Data to use:
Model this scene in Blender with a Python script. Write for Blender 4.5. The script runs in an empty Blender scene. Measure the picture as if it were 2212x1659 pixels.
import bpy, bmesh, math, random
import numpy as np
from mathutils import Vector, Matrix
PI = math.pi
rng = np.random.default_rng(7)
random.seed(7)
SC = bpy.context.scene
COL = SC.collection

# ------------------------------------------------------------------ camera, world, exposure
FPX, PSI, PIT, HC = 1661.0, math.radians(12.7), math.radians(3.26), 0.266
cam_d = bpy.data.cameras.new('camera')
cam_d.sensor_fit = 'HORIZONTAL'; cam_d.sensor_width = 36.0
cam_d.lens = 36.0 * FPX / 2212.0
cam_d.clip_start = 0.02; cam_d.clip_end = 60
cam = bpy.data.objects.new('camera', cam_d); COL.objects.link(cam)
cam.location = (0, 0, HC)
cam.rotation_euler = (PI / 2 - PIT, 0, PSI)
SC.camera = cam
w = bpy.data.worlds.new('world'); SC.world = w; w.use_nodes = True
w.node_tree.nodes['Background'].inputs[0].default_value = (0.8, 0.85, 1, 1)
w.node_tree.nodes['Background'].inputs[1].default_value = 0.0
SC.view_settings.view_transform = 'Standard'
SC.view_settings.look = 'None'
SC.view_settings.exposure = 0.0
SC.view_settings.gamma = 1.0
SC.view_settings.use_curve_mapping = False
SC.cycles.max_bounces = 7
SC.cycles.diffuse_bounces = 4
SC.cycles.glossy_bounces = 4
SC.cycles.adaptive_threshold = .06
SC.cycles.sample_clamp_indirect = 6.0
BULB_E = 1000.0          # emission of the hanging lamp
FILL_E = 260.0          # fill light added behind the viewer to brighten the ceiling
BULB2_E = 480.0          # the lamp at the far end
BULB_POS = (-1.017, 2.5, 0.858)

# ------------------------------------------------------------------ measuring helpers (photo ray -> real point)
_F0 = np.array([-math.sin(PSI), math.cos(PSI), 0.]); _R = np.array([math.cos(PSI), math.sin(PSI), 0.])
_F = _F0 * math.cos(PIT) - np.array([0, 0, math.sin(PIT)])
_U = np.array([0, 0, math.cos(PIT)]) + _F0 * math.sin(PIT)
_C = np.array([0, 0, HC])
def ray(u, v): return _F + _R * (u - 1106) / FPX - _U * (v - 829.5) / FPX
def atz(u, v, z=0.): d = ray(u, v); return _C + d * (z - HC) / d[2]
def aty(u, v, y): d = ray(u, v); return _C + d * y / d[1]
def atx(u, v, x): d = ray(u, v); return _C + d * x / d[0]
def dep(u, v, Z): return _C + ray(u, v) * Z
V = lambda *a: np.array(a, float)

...

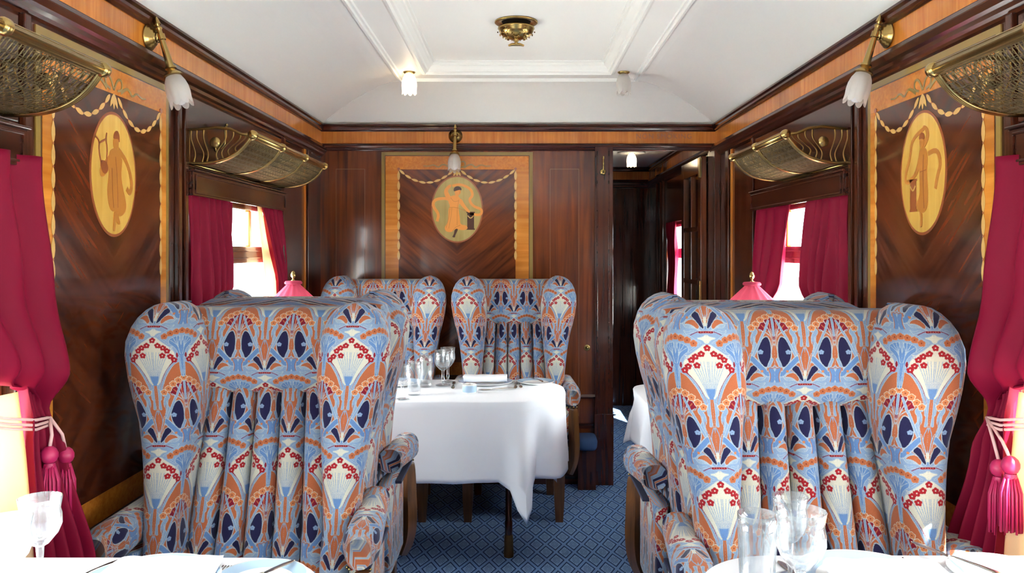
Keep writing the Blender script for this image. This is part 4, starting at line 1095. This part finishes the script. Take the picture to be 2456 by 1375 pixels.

==

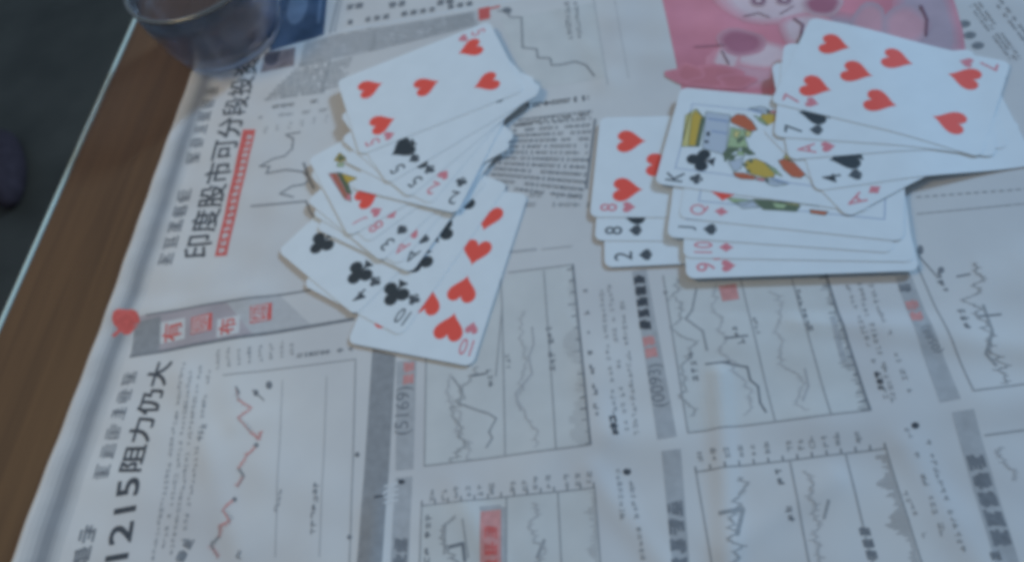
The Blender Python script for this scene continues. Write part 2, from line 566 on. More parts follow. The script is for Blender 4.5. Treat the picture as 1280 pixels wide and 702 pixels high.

Brief: Transcribe the lines beginning at the one that contains "Model this scene" and ending at the one that contains "COL = SC.collection", with nothing added or left out.

Written solution:
Model this scene in Blender with a Python script. Write for Blender 4.5. The script runs in an empty Blender scene. Measure the picture as if it were 2212x1659 pixels.
import bpy, bmesh, math, random
import numpy as np
from mathutils import Vector, Matrix
PI = math.pi
rng = np.random.default_rng(7)
random.seed(7)
SC = bpy.context.scene
COL = SC.collection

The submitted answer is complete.